Science

Large Sea Creatures Will Go Extinct First: How to Stop It

We've already killed off most of the large land animals.

by Jacqueline Ronson

Large sea creatures face a much higher extinction rate than their smaller brethren, researchers have learned.

A study to be published Friday in Science finds that an animal with 10 times the body mass of another is at 13 times greater risk of dying out. Led by Jonathan Payne of Stanford University, the authors compared current marine extinction levels with those over the past 445 million years, and found this sort of selective extinction to be unprecedented — in the past, rates of extinction were either the same for large and small creatures, or they were higher for smaller creatures.

This is particularly worrisome because large animals are extremely important to the ecosystems where they live. Creatures at the top of the food chain play an important role in regulating everything below. Remember how the reintroduction of wolves changed the course of rivers in Yellowstone National Park?

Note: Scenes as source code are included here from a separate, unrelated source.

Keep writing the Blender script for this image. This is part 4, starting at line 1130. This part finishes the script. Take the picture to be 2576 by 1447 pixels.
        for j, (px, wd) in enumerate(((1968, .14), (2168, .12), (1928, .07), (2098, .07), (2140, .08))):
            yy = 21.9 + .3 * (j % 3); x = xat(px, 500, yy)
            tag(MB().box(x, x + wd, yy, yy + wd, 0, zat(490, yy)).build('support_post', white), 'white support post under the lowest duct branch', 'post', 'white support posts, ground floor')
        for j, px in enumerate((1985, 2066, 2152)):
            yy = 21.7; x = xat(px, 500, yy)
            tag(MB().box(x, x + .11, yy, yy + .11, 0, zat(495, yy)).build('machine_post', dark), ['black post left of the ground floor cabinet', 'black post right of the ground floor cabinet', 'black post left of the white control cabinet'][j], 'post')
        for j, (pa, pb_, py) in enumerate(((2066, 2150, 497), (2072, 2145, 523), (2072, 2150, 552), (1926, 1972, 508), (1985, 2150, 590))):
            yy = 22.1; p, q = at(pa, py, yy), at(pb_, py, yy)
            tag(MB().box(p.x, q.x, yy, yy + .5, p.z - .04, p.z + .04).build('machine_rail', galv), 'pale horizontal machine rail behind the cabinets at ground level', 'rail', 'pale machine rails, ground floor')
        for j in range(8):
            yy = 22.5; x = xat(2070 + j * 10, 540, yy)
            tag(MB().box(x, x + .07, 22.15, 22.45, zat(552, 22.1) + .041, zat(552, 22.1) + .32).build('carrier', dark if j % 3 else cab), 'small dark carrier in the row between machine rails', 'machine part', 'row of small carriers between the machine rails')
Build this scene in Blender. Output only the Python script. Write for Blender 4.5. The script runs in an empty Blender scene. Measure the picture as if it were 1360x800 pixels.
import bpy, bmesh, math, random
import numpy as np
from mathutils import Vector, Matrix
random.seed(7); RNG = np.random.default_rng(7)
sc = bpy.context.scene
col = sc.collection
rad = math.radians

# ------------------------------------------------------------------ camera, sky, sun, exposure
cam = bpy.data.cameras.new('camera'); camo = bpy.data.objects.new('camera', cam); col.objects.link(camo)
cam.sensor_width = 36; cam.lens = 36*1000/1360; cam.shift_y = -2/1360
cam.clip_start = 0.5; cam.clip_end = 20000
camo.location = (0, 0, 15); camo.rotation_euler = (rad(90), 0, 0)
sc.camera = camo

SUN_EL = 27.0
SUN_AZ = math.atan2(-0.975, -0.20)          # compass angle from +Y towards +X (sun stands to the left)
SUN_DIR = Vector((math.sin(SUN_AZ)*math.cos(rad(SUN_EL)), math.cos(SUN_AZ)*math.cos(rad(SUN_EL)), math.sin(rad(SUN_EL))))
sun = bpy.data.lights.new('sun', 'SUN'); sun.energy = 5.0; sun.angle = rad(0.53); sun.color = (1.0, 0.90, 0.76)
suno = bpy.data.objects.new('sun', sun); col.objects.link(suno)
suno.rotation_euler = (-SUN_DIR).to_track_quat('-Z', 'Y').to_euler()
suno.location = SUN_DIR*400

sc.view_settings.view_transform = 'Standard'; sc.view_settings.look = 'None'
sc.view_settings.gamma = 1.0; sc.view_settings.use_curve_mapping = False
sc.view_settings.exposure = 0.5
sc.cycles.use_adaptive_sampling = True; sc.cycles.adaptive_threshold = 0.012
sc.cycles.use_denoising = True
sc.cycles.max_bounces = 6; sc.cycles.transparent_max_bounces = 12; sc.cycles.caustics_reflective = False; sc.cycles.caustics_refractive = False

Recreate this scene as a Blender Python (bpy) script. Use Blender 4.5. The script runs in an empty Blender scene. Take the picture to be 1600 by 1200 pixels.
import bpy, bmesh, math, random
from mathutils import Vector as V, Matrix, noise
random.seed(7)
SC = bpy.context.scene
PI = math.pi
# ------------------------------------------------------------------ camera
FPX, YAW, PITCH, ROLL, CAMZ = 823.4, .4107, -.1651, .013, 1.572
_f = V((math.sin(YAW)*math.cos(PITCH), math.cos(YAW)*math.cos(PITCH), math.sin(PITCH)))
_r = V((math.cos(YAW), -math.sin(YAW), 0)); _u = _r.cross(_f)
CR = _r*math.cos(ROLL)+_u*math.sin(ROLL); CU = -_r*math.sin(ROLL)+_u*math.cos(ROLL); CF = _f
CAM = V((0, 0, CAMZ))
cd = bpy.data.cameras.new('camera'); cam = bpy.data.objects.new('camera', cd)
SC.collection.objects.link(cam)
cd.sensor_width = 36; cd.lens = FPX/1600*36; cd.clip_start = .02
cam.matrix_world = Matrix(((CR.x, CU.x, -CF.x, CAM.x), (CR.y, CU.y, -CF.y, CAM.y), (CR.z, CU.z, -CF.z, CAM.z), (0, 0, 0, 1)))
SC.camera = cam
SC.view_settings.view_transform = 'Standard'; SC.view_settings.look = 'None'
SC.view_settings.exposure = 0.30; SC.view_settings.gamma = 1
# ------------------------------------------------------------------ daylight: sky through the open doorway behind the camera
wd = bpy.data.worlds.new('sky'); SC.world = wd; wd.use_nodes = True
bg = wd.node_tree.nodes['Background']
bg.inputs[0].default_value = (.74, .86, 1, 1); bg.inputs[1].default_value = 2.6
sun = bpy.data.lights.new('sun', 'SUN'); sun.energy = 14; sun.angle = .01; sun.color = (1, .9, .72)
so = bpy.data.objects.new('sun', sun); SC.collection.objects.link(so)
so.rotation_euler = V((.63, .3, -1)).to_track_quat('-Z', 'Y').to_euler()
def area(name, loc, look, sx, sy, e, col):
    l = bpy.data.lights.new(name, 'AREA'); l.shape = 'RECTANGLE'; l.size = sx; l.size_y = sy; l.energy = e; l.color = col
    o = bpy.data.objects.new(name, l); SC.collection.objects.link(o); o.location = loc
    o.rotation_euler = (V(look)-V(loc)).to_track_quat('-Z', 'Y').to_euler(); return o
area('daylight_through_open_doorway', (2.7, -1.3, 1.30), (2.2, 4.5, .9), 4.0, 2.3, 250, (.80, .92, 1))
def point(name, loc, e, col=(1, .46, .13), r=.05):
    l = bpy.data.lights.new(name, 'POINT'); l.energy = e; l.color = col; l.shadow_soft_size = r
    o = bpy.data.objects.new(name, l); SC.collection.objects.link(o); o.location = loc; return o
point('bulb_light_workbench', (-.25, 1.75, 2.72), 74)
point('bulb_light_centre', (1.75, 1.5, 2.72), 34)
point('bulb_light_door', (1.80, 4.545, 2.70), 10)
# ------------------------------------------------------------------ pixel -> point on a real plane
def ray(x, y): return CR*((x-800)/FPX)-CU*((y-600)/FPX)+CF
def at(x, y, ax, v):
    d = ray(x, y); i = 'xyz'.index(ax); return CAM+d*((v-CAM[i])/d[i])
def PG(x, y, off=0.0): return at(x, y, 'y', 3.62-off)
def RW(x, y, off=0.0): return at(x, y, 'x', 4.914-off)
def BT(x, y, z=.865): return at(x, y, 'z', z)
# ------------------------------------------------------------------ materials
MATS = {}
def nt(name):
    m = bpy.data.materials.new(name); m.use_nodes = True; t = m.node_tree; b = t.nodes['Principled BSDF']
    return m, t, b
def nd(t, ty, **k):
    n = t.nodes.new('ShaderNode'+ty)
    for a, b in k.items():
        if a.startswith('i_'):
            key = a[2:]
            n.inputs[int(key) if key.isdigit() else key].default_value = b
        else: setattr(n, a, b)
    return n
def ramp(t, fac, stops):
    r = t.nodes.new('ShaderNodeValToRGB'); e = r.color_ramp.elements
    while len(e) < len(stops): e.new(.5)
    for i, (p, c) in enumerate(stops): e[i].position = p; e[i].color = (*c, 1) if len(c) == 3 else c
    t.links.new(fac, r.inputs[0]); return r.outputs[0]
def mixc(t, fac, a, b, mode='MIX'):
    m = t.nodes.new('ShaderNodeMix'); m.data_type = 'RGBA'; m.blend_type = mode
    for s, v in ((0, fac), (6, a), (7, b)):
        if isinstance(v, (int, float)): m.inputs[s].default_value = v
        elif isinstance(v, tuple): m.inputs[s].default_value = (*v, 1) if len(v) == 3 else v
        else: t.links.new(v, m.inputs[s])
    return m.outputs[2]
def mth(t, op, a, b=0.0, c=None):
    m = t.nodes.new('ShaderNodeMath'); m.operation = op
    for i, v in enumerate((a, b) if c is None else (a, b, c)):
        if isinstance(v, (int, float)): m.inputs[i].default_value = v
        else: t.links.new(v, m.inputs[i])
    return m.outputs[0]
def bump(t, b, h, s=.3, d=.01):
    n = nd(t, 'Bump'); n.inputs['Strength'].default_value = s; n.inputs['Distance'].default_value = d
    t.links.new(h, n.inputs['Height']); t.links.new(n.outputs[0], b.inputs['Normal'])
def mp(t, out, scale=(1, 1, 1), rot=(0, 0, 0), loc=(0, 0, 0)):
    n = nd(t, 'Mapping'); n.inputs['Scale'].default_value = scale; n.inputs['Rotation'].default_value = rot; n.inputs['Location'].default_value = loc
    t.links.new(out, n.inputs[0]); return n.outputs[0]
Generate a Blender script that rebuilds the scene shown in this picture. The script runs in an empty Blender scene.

“The preferential removal of the largest animals from the modern oceans, unprecedented in the history of animal life, may disrupt ecosystems for millions of years even at levels of taxonomic loss far below those of previous mass extinctions,” the authors write.

“We see this over and over again”

Although the research did not consider the question of why the largest ocean animals are at greater risk, the working theory from the authors is that humans are targeting the bigger creatures.

The fact that earlier extinction events in Earth’s history don’t show this pattern helps support the theory that over-hunting is a driving factor. And there’s growing evidence that, over the most recent 50,000 years or so, once humans colonize a new environment, the extinction of the largest animals living there tends to follow very closely.

“We see this over and over again,” says study co-author Noel Heim. “Humans enter into a new ecosystem, and the largest animals are killed off first. Marine systems have been spared up to now, because until relatively recently, humans were restricted to coastal areas and didn’t have the technology to fish in the deep ocean on an industrial scale.”

Australia used to be home to an amazing diversity of giant marsupials, including a wombat-like behemoth that could weigh almost three tons, and a 10-feet-high, 500-pound kangaroo. South America had multi-ton sloths, massive bears, and sabre tooth tigers, among many others. North America had wooly mammoths, mastodons, and more.

Everywhere, the pattern was the same. As humans expanded into the area, large creatures died off. Some researchers have placed the blame on climate changes for these various extinctions, although from a global perspective it’s impossible to ignore the correlation between the presence of people and the absence of giant beasts.

Humans are implicated in the extinction of many large terrestrial animals, including the woolly mammoth.

Getty Images / Ethan Miller

Large animals are particularly sensitive to hunting pressures because they tend to have fewer children at less regular intervals. And humans, with our peculiarly large brains, figured out that with some tools and an organized group of people, large animals can be taken down for a relatively easy and large meal. Since many of these animals would have had no predators before the arrival of humans, they would have had little reason to fear them.

The last real hold-outs for big animals are Africa and the oceans. Humans co-evolved with African megafauna, and so it’s possible these had a leg up over those elsewhere for long-term survival (although these days it’s not looking great for many of them.) And it’s only recently that humans have figured out how to efficiently exploit ocean resources.

Still, the consequences of human overfishing have been swift. Commercial whaling knocked out most of the world’s whale population in a matter of decades. And, as this new research shows, the targeting of larger fish species for seafood markets is very quickly pushing them to extinction.

This is bad, bad news. Scientists are slowly coming to a consensus on the idea that humans are causing Earth’s sixth mass extinction, and preferential extinction of large animals will make this event even more significant. From this perspective, saving the oceans becomes even more urgent — the seas are in essence the last refuge for large creatures fleeing the encroachment of humans. A species-by-species approach to wildlife conservation just isn’t going to be good enough.

“Without a dramatic shift in the business-as-usual course for marine management, our analysis suggests that the oceans will endure a mass extinction of sufficient intensity and ecological selectivity to rank among the major extinctions of the Phanerozoic. Such an event would usher the world not only into a new geological epoch (Anthropocene), but also a new period (Anthropogene) or even a new era (Anthropozoic).”

A geologic change on that scale would be on par with the asteroid impact that wiped out nearly all the dinosaurs.

So How Do We Stop Them From Going Extinct?

If there’s any good news, it’s that humans still have a chance to change their behavior and turn the situation around. That means looking at the oceans from a holistic, ecosystem-wide perspective. It means caring about the fate of creatures large and small before they’re nearly extinct. It means changing the way we fish.

“We can’t do much to quickly reverse the trends of ocean warming or ocean acidification, which are both real threats that must be addressed,” Payne says. “But we can change treaties related to how we hunt and fish. Fish populations also have the potential to recover much more quickly than climate or ocean chemistry. We can turn this situation around relatively quickly with appropriate management decisions at the national and international level.”